Polygamy-like households (which are not actually polygamous barring fraudulent multiple licenses, as it's a legal impossibility) in which a married couple live with several other women and call them wives, is a bit more exotic, but it seems like the same principle, to me. The Utah law being applied in this case, which bars households that "look polygamous" (if I have that right) and is capriciously and selectively enforced seems to me to be obviously irrational if not actually unconstitutional. An identical household could avoid culpability simply by using a different word than "marriage" and "wives" to describe it. Even if it's an arrangement that is broadly disapproved of, criminal prosecution of a citizen on the basis of semantics and a vague sense of inappropriateness seems way out of line to me.

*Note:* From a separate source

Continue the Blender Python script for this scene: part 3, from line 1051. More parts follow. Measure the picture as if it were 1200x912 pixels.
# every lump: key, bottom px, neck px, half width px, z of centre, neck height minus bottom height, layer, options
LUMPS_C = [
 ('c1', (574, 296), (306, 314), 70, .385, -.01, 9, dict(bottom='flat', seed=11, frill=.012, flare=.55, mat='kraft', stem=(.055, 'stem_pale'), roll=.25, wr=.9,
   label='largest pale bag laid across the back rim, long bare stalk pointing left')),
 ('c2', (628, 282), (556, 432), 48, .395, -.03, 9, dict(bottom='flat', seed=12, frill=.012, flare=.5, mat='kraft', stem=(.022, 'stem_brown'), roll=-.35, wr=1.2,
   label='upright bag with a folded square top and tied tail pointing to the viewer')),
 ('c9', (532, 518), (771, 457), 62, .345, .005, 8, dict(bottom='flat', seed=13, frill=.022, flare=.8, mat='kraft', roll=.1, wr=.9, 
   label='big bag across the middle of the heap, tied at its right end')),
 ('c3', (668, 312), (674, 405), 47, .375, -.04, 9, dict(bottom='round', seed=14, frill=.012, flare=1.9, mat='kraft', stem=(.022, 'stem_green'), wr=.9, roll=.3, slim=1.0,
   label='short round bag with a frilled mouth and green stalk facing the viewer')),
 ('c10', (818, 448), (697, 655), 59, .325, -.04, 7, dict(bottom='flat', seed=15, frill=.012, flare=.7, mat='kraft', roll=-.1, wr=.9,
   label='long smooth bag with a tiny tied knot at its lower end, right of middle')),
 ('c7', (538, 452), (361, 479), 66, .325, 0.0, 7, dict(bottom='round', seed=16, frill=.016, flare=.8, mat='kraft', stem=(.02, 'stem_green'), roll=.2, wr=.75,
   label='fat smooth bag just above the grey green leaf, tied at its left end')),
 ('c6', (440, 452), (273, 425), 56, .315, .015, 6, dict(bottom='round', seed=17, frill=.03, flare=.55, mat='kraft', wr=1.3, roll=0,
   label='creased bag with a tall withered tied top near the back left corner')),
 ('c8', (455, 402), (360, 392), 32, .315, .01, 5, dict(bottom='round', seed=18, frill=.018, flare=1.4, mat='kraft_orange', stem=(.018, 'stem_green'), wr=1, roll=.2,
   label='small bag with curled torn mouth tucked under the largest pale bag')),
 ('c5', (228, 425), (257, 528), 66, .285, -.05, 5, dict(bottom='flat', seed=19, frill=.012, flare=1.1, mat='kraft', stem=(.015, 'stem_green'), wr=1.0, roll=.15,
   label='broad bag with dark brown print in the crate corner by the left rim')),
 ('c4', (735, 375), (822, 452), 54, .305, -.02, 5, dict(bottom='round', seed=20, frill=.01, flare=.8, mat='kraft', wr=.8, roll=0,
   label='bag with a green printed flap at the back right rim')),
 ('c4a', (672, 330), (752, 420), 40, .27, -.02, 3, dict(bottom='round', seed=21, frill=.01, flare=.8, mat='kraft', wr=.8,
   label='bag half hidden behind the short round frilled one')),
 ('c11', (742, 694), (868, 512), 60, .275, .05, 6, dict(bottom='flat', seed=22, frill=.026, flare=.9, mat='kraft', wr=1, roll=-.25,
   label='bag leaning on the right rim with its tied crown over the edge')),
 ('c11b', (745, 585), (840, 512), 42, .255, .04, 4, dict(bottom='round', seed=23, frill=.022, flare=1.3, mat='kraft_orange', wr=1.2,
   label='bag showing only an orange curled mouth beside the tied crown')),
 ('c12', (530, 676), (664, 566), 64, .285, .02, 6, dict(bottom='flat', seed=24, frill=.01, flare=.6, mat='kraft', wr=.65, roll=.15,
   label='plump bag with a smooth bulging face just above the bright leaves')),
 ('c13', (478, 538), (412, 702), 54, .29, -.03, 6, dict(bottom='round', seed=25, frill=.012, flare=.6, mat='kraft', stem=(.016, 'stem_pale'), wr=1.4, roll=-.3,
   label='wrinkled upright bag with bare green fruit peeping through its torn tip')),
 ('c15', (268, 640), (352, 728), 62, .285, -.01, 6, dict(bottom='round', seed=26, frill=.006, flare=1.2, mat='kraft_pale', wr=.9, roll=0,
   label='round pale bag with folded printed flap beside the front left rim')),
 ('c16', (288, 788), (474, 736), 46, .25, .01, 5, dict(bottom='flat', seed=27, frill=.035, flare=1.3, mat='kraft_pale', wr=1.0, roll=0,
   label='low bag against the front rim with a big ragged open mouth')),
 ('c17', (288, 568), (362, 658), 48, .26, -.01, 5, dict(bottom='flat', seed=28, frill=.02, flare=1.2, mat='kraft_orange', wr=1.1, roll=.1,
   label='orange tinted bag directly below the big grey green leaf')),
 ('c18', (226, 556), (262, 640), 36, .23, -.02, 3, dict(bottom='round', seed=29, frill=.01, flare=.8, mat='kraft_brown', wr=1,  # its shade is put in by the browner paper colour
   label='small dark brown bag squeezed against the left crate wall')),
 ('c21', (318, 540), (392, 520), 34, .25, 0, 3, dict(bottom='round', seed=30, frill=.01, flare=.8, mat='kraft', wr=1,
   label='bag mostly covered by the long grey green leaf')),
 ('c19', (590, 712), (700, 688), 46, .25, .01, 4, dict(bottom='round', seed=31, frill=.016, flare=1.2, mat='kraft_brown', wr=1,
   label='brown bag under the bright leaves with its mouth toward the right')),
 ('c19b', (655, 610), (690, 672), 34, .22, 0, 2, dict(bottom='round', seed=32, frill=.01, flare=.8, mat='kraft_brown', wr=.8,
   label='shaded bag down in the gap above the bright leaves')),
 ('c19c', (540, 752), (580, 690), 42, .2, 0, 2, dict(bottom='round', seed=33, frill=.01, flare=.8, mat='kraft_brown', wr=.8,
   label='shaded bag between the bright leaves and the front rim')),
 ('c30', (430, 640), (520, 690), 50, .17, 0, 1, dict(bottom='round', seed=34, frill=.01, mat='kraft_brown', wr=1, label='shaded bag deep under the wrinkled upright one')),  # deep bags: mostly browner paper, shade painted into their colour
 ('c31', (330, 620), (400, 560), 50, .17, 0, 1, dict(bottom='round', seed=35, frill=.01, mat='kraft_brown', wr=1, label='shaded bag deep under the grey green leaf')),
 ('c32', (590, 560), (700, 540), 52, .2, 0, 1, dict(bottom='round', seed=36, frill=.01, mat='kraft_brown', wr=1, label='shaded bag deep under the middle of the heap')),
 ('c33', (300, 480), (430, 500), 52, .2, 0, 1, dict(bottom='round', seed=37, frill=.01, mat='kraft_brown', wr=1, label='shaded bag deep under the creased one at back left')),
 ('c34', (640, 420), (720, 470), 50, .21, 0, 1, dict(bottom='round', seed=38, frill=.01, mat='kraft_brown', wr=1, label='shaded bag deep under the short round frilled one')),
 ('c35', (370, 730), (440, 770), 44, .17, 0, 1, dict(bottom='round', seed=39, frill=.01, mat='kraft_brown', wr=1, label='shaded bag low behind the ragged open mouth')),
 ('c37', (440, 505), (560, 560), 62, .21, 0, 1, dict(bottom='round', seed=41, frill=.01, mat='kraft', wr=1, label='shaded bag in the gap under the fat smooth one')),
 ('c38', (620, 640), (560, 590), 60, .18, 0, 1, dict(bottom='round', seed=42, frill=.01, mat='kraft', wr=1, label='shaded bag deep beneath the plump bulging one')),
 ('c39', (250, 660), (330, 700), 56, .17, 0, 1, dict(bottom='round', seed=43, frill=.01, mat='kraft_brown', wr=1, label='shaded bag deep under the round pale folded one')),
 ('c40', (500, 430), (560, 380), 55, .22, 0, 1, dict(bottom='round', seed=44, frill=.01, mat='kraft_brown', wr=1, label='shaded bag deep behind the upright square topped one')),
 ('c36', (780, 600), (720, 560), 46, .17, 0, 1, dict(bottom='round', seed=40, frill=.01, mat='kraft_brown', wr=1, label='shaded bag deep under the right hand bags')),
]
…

That said, I don't see how the right (to arrange your domestic affairs as you choose without interference by the government, barring other illegal activity) has anything to do with legal status. Shoehorning plural marriage into the current "binary" system would, as you say, cause untold complications and require an overhaul of far more than just marriage license requirements. That's why I don't really expect it to happen. But I don't see how throwing this guy and his family in jail, or not, has any bearing on that.

Posted by: Dr. Frank at July 14, 2011 12:29 AM

".. any consensual arrangement between adults should be, and *is*, a right." I don't think so. States have always regulated these relationships, and other personal matters. They do so less often now, or don't enforce existing rules, but there is no right in the Constitution to do whatever you want in this regard. To determine that something is a right is a huge step. It is a step we have not taken for all kinds of conduct which we allow or tolerate. I agree that this particular case does not make any sense. Prosecutors have a lot of discretion. They often abuse it. That is why have elections to throw them out and get new ones. Problem is, they often accurately gauge the public mood, and do things that you or I disagree with, but that are popular. Such is democracy.

Posted by: Lexington Green at July 14, 2011 03:33 PM

Interesting. Am I wrong in thinking that Lawrence vs. Texas effectively does construe freedom as to "intimate conduct" between consenting adults as a Constitutional right?

It seems to me that if a state tried to outlaw homosexuality, or to impose criminal penalties on pre-marital sex or unmarried cohabiting or gay households or something of that kind, it'd get struck down pretty quick on that basis. My contention is that the sort of polygamy being prosecuted here is no different.

The Constitution aside, it seems to me that there can be effective "rights" by custom and culture and common tradition. The idea that consenting adults have the right to intimate relations with whomever they choose is deep and broad in our society; nearly the entire populace, along with most of its cultural and legal institutions, conducts itself on the unquestioned assumption that this is the case. (There are religious institutions that disagree, but they are at odds with the overwhelming, effective social consensus.) If a state criminalized non-marital sex, for instance, it would tear this country apart.

Posted by: Dr. Frank at July 14, 2011 04:31 PM

To clarify that last bit: if a state merely passed such a law it would be derided, mocked, and ignored by the nearly 100% of the population who are, or had ever been, in violation of it; the tearing apart would happen if they actually launched a crackdown on dating couples. And if such a law were actually to achieve state control of dating and romantic relationships, the resulting society would be utterly unrecognizable.

Obviously, that's absurd and would never happen. But it seems to me the absurdity extends to the notion of state control over any intimate relationships between consenting adults, and I don't see how you'd square singling out particular dating or domestic configurations with equal protection when it comes to criminal prosecution.